Sin embargo, por mucho que nos seduzca la proposición de Borges, en el sentido de que nuestra lectura es la que hace el género de la novela, no es un secreto que se han escrito novelas explícita y descaradamente políticas, ficciones que se quieren políticas desde su planteamiento, su tema, sus personajes y su intención.
Los pasillos del poder, del británico C.P. Snow, desde su mismo título anuncia su campo de acción narrativa: la competencia por el poder en Londres, el rito de la abyección, la degradación humana que comporta el disfrute y el ejercicio del poder, de ese poder que en el viaje de la política se precipita o se convierte –para usar una metáfora procedente de la química— en la cocaína de los políticos.
Otro ámbito del quehacer político –más serio, más comprometido, más trágico— se indaga en La condición humana, de André Malraux: el destino del guerrero revolucionario, su relación con la muerte, la decisión del asesinato. “El que no ha matado es virgen.”
La lista no es infinita, pero resulta inabarcable en una recensión como la que aquí aventuramos.
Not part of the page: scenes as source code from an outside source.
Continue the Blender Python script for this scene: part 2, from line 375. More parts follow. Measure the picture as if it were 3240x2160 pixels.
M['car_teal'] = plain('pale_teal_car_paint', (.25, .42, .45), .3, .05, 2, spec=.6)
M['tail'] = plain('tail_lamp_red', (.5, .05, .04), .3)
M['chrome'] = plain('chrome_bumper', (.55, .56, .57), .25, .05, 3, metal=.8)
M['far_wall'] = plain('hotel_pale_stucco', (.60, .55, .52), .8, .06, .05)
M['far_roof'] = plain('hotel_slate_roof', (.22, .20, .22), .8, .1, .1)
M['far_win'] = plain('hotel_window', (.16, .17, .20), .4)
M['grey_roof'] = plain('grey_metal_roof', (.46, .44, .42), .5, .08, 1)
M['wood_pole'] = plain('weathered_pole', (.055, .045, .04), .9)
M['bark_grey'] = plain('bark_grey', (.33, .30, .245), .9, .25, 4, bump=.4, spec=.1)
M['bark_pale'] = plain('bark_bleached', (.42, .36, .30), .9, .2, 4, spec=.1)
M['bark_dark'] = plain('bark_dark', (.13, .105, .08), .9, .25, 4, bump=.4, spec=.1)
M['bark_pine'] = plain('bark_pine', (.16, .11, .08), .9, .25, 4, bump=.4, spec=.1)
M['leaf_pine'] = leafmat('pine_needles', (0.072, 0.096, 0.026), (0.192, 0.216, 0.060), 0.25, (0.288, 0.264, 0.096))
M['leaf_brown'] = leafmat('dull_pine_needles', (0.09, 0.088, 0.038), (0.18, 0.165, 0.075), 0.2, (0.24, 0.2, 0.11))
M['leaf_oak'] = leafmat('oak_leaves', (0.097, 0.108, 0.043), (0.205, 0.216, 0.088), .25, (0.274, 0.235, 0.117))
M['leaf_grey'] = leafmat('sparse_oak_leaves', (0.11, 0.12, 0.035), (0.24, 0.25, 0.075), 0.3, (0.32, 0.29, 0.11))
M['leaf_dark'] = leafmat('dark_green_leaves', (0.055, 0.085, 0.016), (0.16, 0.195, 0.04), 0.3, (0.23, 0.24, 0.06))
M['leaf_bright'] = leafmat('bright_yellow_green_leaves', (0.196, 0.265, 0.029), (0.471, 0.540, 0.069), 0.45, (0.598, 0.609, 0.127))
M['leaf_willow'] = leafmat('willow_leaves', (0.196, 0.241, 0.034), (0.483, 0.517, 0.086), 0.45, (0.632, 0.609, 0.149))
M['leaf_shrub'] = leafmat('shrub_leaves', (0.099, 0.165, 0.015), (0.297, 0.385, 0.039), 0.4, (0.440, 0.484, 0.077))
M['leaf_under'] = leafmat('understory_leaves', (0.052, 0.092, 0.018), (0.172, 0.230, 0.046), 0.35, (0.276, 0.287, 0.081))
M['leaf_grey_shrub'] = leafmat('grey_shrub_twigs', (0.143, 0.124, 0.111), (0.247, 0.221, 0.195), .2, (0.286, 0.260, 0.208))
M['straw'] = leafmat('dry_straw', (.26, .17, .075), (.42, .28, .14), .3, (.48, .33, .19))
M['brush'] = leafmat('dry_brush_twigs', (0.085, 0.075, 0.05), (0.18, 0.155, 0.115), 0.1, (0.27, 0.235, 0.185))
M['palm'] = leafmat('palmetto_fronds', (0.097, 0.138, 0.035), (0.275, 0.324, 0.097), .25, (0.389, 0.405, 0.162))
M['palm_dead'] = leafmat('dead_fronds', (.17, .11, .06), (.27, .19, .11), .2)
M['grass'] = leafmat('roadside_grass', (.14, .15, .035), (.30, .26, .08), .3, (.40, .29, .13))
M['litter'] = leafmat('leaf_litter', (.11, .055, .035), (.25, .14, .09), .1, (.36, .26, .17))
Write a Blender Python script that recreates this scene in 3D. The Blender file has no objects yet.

Piénsese sobre todo en El otoño del patriarca, de Gabriel García Márquez; El contexto, de Leonardo Sciascia; El gatopardo, de Giuseppe Tomasi di Lampedusa; Los novios, de Alessandro Manzoni; Los virreyes, de Federico de Roberto; Los relámpagos de agosto, de Jorge Ibargüengoitia. Y piénsese especialmente en Pedro Páramo, de nuestro querido e inolvidable Juan Rulfo, que acaso sin saberlo elaboró la meditación más profunda sobre el poder mexicano, es decir: sobre el presidencialismo. Y no se olvide, por supuesto, al más trabajador de esa materia impura que es la política: José Revueltas.
Es obvio que se me escapan muchísimos otros autores, pero la memoria es editora y seleccionadora, y el hecho mismo de recordar unos títulos y excluir otros habla de una sabiduría de la memoria colectiva que, como vuelve a decir nuestro querido Borges, va construyendo una biblioteca dispar.